A criminal complaint filed this week to French authorities alleging “acts of aggravated cyber harassment” against Imane Khelif, the Algerian boxer and Olympic gold medalist whose gender identity was questioned at this year’s Paris Games, names influential figures including author J.K. Rowling and tech billionaire Elon Musk.
Khelif’s attorney, Nabil Boudi, confirmed to Variety on Tuesday that Rowling and Musk are mentioned in the complaint, filed Friday in Paris. The lawsuit does not identify any specific defendants, however, which Boudi said will ensure the prosecution “has all the latitude to be able to investigate against all people,” including individuals who may have posted hateful messages under pseudonyms.
Former President Trump will also be part of the investigation, he said. “Trump tweeted, so whether or not he is named in our lawsuit, he will inevitably be looked into as part of the prosecution,” Boudi said Tuesday. Boudi did not respond to The Hill’s requests for comment.
Conservative pundits, media personalities and lawmakers ignited a firestorm earlier this month over Khelif’s gender identity following resurfaced reports that Khelif and another Olympic boxer, Lin Yu‑ting of Taiwan, failed to meet an unspecified gender eligibility requirement at last year’s Women’s World Boxing Championships in New Delhi.
The tests were administered by the International Boxing Association (IBA), which the International Olympic Committee (IOC) voted to expel last year over the governing body’s failure to implement certain ethical and governance reforms.

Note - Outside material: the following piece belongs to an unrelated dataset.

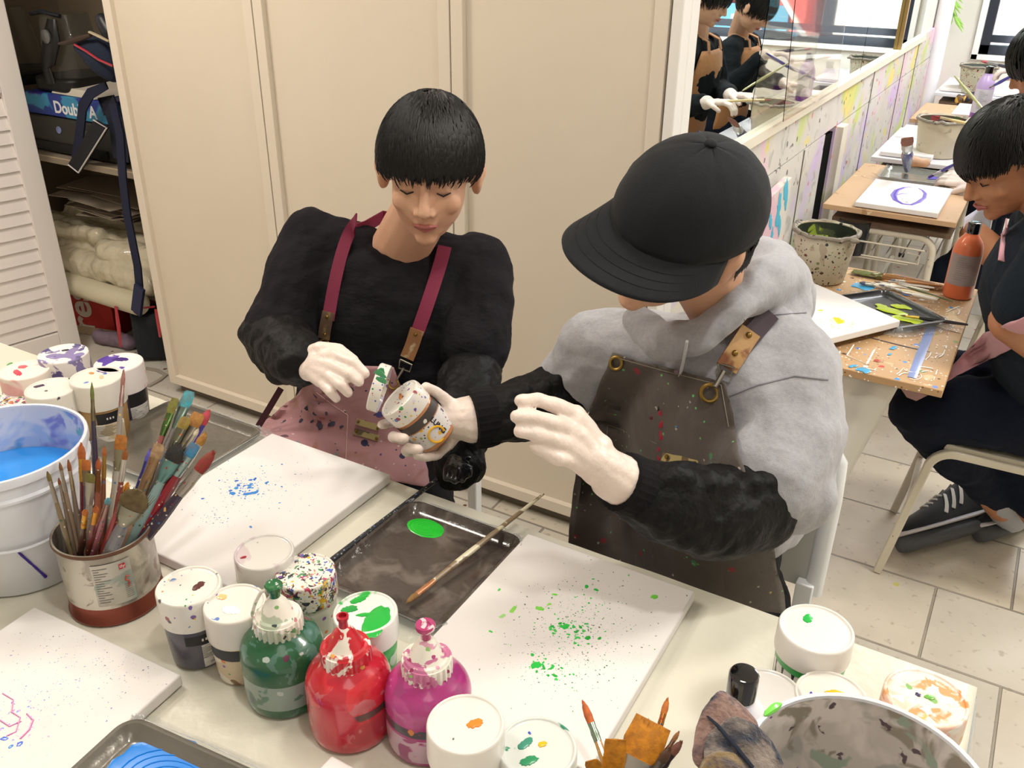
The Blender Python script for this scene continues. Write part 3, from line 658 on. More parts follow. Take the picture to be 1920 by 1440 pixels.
def jar(label, px, py, zt, r, body, lid, strip=None, lab=None, drops=(), taper=.9, lidf=.40, h=None, lid_r=1.05, glyph=False, band=None, pos=None, group=None, barcode=False):
    c = AZ(px, py, zt) if pos is None else np.array(pos); h = zt-ZT-.001; az = facing(c)
    t = thing('paint_jar', label, 'paint jar', (c[0], c[1], ZT+.001), group=group)
    zl = h*(1-lidf)
    MB().lathe([(.001, 0), (r*taper-.004, 0), (r*taper, .004), (r*.97, zl*.7), (r*.98, zl-.004), (r*.92, zl), (r*.92, zl+.006)], 44).build('container', body, t)
    L_ = r*lid_r
    MB().lathe([(r*.8, zl-.0005), (L_, zl), (L_+.0006, zl+.004), (L_, h-.0035), (L_-.0003, h-.0018), (L_-.0012, h-.0004), (L_-.0022, h), (L_-.0036, h-.0004), (L_-.0042, h-.0018), (L_-.0048, h-.0022), (L_-.008, h-.0022), (.0005, h-.0022)], 48).build('lid', lid, t, ang=60)
    rb = lambda z: r*taper+(r*.97-r*taper)*min(1, z/(zl*.7))+.0004
    if strip:
        z0, z1 = zl*strip[1], zl*strip[2]
        mb = MB(); arcband(mb, rb(z0)+.0002, z0, z1, az-strip[3], az+strip[4], rt=rb(z1)+.0002); mb.build('label_strip', strip[0], t, fix=False)
    if lab:
        z0, z1 = zl*lab[1], zl*lab[2]; mb = MB(); arcband(mb, rb(z0)+.0003, z0, z1, az-lab[3], az+lab[4], rt=rb(z1)+.0003); lo = mb.build('label_patch', lab[0], t, fix=False)
        mb = MB(); rr = random.Random(int(px))
        if barcode:
            for k in range(9):
                a = az+lab[4]*.35+k*.03; arcband(mb, rb(z0)+.0007, z0+.004, z0+.012, a, a+.012, 1, rt=rb(z0)+.0007)
        zz = z1-.003
        while zz > z0+(.014 if barcode else .003):
            arcband(mb, rb(zz)+.0007, zz-.0006, zz, az-lab[3]*.9, az+lab[4]*(.2+.6*rr.random()), 8); zz -= .0022
        mb.build('print', M_print if barcode else mat('faint print', '#8b8988', .6), lo, fix=False)
    if glyph:
        z0 = zl*(strip[1]+strip[2])/2; mb = MB()
        for k in (-1, 0, 1): arcband(mb, rb(z0)+.0008, z0-.002, z0+.002, az+strip[4]*.3+k*.12-.03, az+strip[4]*.3+k*.12+.03, 2)
        mb.build('print', M_label, t, fix=False)
    if band:
        z0, z1 = zl*band[1], zl*band[2]; MB().lathe([(rb(z0)+.0006, z0), (rb(z1)+.0006, z1)], 40, caps=False).build('colour_band', band[0], t, fix=False)
    rr = random.Random(int(px*3+py))
    for dx, dy, s_, col, el in drops:
        P = AZ(dx, dy, zt)-c; mb = MB(); blob(mb, (P[0], P[1], h-.0022), s_, rr, .0014, el, rr.random()*3, n=26, j=.22 if s_ > .008 else .30); mb.build('paint_drop', paint(col), t, fix=False)
    return t
B = lambda n, c, lay=(), **k: mat(n, c, .3, coat=.4, layers=list(lay), **k)
PI = math.pi
jar('paint jar of dark slate colour with a brown drop on its splattered lid', 353, 1097, .83, .0375, B('slate', '#4f4d5b'), M_lidspl, strip=(M_strip, .66, .88, .45, .80), lab=(M_label, .08, .64, -.05, .80), drops=[(372, 1096, .0055, '#5a2f2c', 1.5)], glyph=True, barcode=True)
jar('dirty beige paint jar with a peach drop and a white flake on its lid', 440, 1130, .827, .0355, mat('beige body', '#cdbb9f', .35, coat=.3, layers=[('smear', '#7a5a3a', 22, .42), ('smear', '#e2dccf', 30, .42), ('multi', MULTI, 90, .4)]), M_lid, strip=(mat('charcoal strip', '#33343c', .4), .70, .95, 1.4, 1.4), drops=[(416, 1117, .005, '#eec083', 1.2), (402, 1112, .003, '#7a4fc0', 1.1), (432, 1142, .0065, '#fbf9f5', 1.9)], glyph=False)
jar('milky-lidded cream paint jar at the corner of the blue-splattered canvas', 495, 1033, .825, .037, B('cream body', '#d8d2b4', [('dot', '#c9b83a', 40, .2), ('dot', '#4f7fb0', 60, .2)]), M_lidclear, drops=[(456, 1043, .0025, '#a0243a', 1.4)])
jar('paint jar whose lid is crusted all over with multicoloured splatter', 573, 1070, .815, .0365, mat('splattered body', '#d5d0c2', .35, coat=.3, layers=[('multi', MULTI, 90, .8)]), M_lidmulti)
jar('open-looking paint jar with bright green paint smeared over the lid behind the red bottle', 685, 1146, .812, .0375, B('green smeared body', '#c5d6c8', [('smear', '#2fae4f', 20, .52)]), M_lidgreen, drops=[(705, 1164, .017, '#25b545', 1.5), (672, 1122, .006, '#25b545', 1.8), (655, 1140, .007, '#2aa54a', 1.3), (690, 1150, .004, '#25b545', 3)])
jar('white-lidded jar with a single orange drop in front of the magenta bottle', 873, 1355, .83, .0385, B('pale body', '#e9dfd2'), M_lidclean, drops=[(891, 1354, .0062, '#ee8a33', 1.25), (850, 1383, .001, '#777777', 1)], band=(paint('#dd8a58'), .80, .99))
jar('paint jar with milky lid rimmed in green and teal, yellow and blue drops', 1008, 1400, .80, .0395, B('milky body', '#dfe5dd', [('smear', '#7fc79a', 15, .45)]), M_lidteal, drops=[(1017, 1393, .0042, '#e3bb22', 1), (985, 1392, .0055, '#3f8f78', 1.6), (992, 1424, .0058, '#2f8f60', 1.5), (993, 1372, .0016, '#3a52c0', 1)])
jar('white-lidded jar with a green drop and green band at the right of the table', 1531, 1177, .825, .0415, B('white body', '#e4e1dc'), M_lidclean, strip=(M_strip, .30, .86, 2.6, 2.6), drops=[(1515, 1157, .0058, '#22b84a', 1.2)], band=(paint('#35a852'), .84, .99), lidf=.34)
jar('milky pinkish-white jar half behind the black-capped bottle', 1440, 1300, .80, .038, B('milky white', '#e9e2e2'), M_lidclear)
jar('paint jar with a yellow drop in the middle of its lid, behind the grey-lined bucket', 1560, 1305, .80, .0385, B('pale yellow body', '#e8ddb8', [('smear', '#d9a82f', 18, .45)]), M_lid, drops=[(1566, 1298, .0052, '#ecb81a', 2.0), (1549, 1304, .0006, '#bbb6ae', 1), (1521, 1297, .0015, '#4a3fb0', 1)])
jar('orange-smeared paint jar near the right end of the table', 1737, 1306, .822, .0415, mat('orange smeared body', '#e7cdbc', .4, layers=[('smear', '#d9895c', 20, .47), ('smear', '#eee6dc', 28, .42)]), M_lidorange, drops=[(1722, 1300, .0025, '#3a2f5a', 1.2), (1744, 1305, .004, '#6fb04a', 1.3)])
jar('pale jar with green flecked lid between the bucket and the orange-smeared jar', 1700, 1372, .795, .0385, B('pale green body', '#dfe2d6'), mat('green flecked lid', '#eceee4', .35, layers=[('smear', '#8fd0a8', 24, .36), ('dot', '#4f8f5a', 70, .2)]))
jar('cream-lidded jar with pink and red smears at the left edge of the photo', 45, 693, .83, .041, B('white body 2', '#e3dcd3', [('dot', '#4a4fb0', 50, .2)]), mat('pink smeared lid', '#efe3d8', .4, layers=[('smear', '#e7b3b0', 15, .42), ('dot', '#3f8f5a', 60, .06)]), drops=[(42, 686, .006, '#e0606a', 1.6), (33, 697, .0065, '#cf3f55', 2.0), (18, 681, .0045, '#4f9a4a', 1.3)])
jar('paint jar with purple-smeared lid, farthest back of the jars at the left', 118, 662, .838, .0425, B('white body 3', '#e2dcda', [('smear', '#6f66a0', 22, .40)]), M_lidpurple, lidf=.6, drops=[(122, 655, .004, '#241f2c', 1.5)])
jar('cream-lidded jar with dark specks behind the rim of the blue water bucket', 95, 727, .83, .041, B('white body 4', '#dfd9cf', [('dot', '#2f3340', 50, .2)]), M_lid, drops=[(73, 722, .005, '#4a3350', 1.6), (86, 731, .0022, '#5a5540', 1.2)])
jar('gold-brown paint jar with a cream lid and a black label strip', 180, 706, .838, .0425, B('gold brown', '#a9834f'), M_lid, strip=(M_strip, .60, .92, .35, .65), lab=(mat('amber label', '#d5c3a4', .4, layers=[('smear', '#c9ab2f', 14, .42), ('smear', '#efe9df', 22, .44)]), .05, .60, .5, .8), drops=[(171, 698, .0035, '#d9924a', 1.4), (190, 705, .004, '#e5c49a', 1.7)], glyph=True, lidf=.42, barcode=True)
jar('dark violet paint jar with a purple smear on its lid and a white label', 222, 679, .838, .041, B('violet body', '#38334f'), mat('lid with violet', '#ece4e2', .4, layers=[('smear', '#5a3fa0', 20, .37), ('smear', '#e6c3c9', 14, .36)]), strip=(M_strip, .60, .95, -.1, 1.1), lab=(M_label, .10, .58, -.1, 1.1), drops=[(226, 672, .0075, '#4a2f80', 2.0)], lidf=.42)
jar('jar crusted with multicoloured dried paint at the left edge behind the bucket', 22, 752, .80, .043, mat('crusted body', '#cfc6b0', .5, layers=[('multi', MULTI, 60, .7)]), M_lidmulti)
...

The IOC has challenged the validity of gender tests given to Khelif, 25, and Lin, 28, neither of whom identify as transgender. Both athletes competed in the women’s category at the 2020 Olympic Games in Tokyo with little to no controversy.
Misinformation spread rapidly about Khelif’s gender on social media after her Olympic bout against Italy’s Angela Carini, which Carini abandoned after just 46 seconds. Carini later told reporters that she ended the fight because of severe pain in her nose.
Rowling posted a photo of the match to the social media site X, writing that Khelif was “enjoying the distress of a woman he’s just punched in the head.” Musk, who owns the platform, shared a post from Riley Gaines, a former University of Kentucky swimmer who frequently advocates against the inclusion of transgender athletes, that claimed Khelif is a transgender woman.
Trump also seized on the backlash, and in an Aug. 1 post on Truth Social, his social media site, used a video of the fight to bolster a campaign promise to “keep men out of women’s sports” if he is reelected in November. At a rally in Bozeman, Montana on Friday, Trump repeated the false claim that Khelif is transgender, describing her as a “young woman who transitioned from a man into a boxer.”
In an interview with the Associated Press this month, Khelif said the tidal wave of hateful comments and misconceptions about her gender “harms human dignity.”
“I send a message to all the people of the world to uphold the Olympic principles and the Olympic Charter, to refrain from bullying all athletes, because this has effects, massive effects,” Khelif told the AP in Arabic. “It can destroy people, it can kill people’s thoughts, spirit and mind. It can divide people. And because of that, I ask them to refrain from bullying.”